Durante a gravação de Mondovino, conheci muitos produtores em todo o mundo, inclusive no Brasil, e fiz muitos amigos. Toda semana, chegava, em minha casa, garrafas de pequenos produtores brasileiros. Foram nesses produtores que resolvi focar a seleção da carta.

Se algum dono de restaurante lhe solicitasse, você montaria uma carta de vinhos com os critérios de avaliação de Robert Parker?
Obviamente não (risos). Para mim, fazer uma carta de vinho é uma expressão pessoal, que envolve o dono do restaurante, o cozinheiro e a pessoa que escolhe o vinho, como foi o meu caso na seleção do Aprazível. E certamente com Robert Parker não daria certo. Para mim, ele está virando o George Bush do vinho.

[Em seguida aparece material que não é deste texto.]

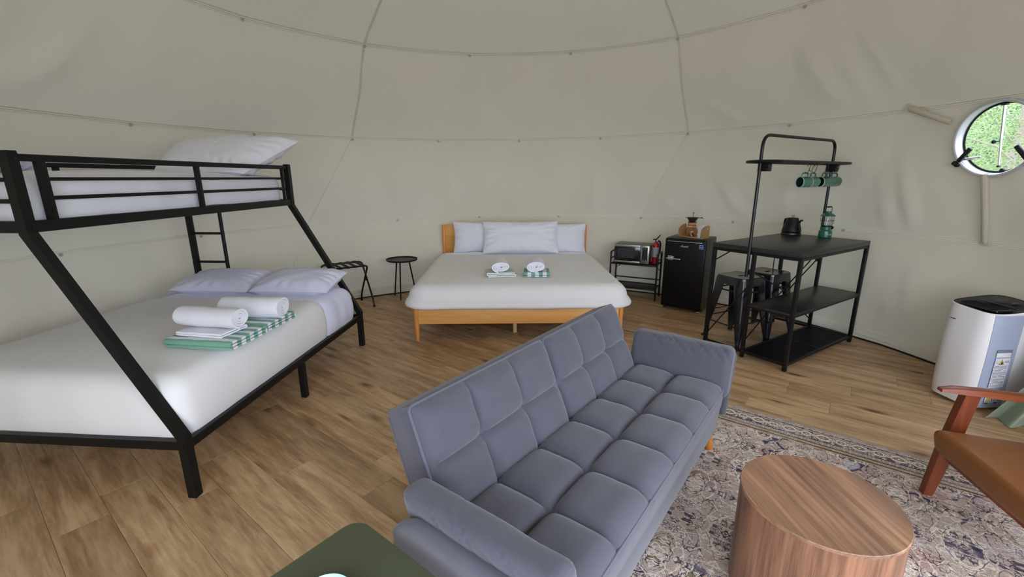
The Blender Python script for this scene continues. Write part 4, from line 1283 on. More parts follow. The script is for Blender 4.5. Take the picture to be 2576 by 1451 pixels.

O que o senhor acha da disputa de mercado entre os vinhos do Velho e os do Novo Mundo?
Isso é uma oposição falsa, não existe. Para mim, há uma oposição de vinhos de marketing padronizados, produzidos em ambos os lugares. Há vinhos feitos em pequenas e grandes quantidades no Velho e no Novo Mundo. O que o do Velho Mundo tem é um grau de complexidade maior, pois há mais história, mais tempo de vida. A Borgonha, por exemplo, tem dois mil anos, com um tipo de expressão não encontrado nos vinhos do Uruguai. Isso não quer dizer que os vinhos do Velho Mundo são melhores. São diferentes e não há como comparar. O Velho Mundo já foi Novo Mundo durante o Império Grego. Foram os romanos que plantaram as primeiras videiras. Se essa tal guerra existe, ela é entre vinhos finos padronizados e vinhos finos que têm uma relação de amor à natureza.

Para o senhor, qual é o posicionamento do Brasil no mercado internacional?
Acho que o mercado brasileiro está bastante representativo. Há, no entanto, os pequenos produtores com uma força de resistência, orgulho e identidade cultural. Mas a responsabilidade é também do consumidor, que precisa descobrir essas preciosidades e fugir da dominação de mercado. Há, também, um sério problema: os impostos altíssimos. São um castigo para o consumidor brasileiro. Minha esperança é de que um dia os produtores unam-se aos importadores e juntos possam quebrar esse ciclo de castigo.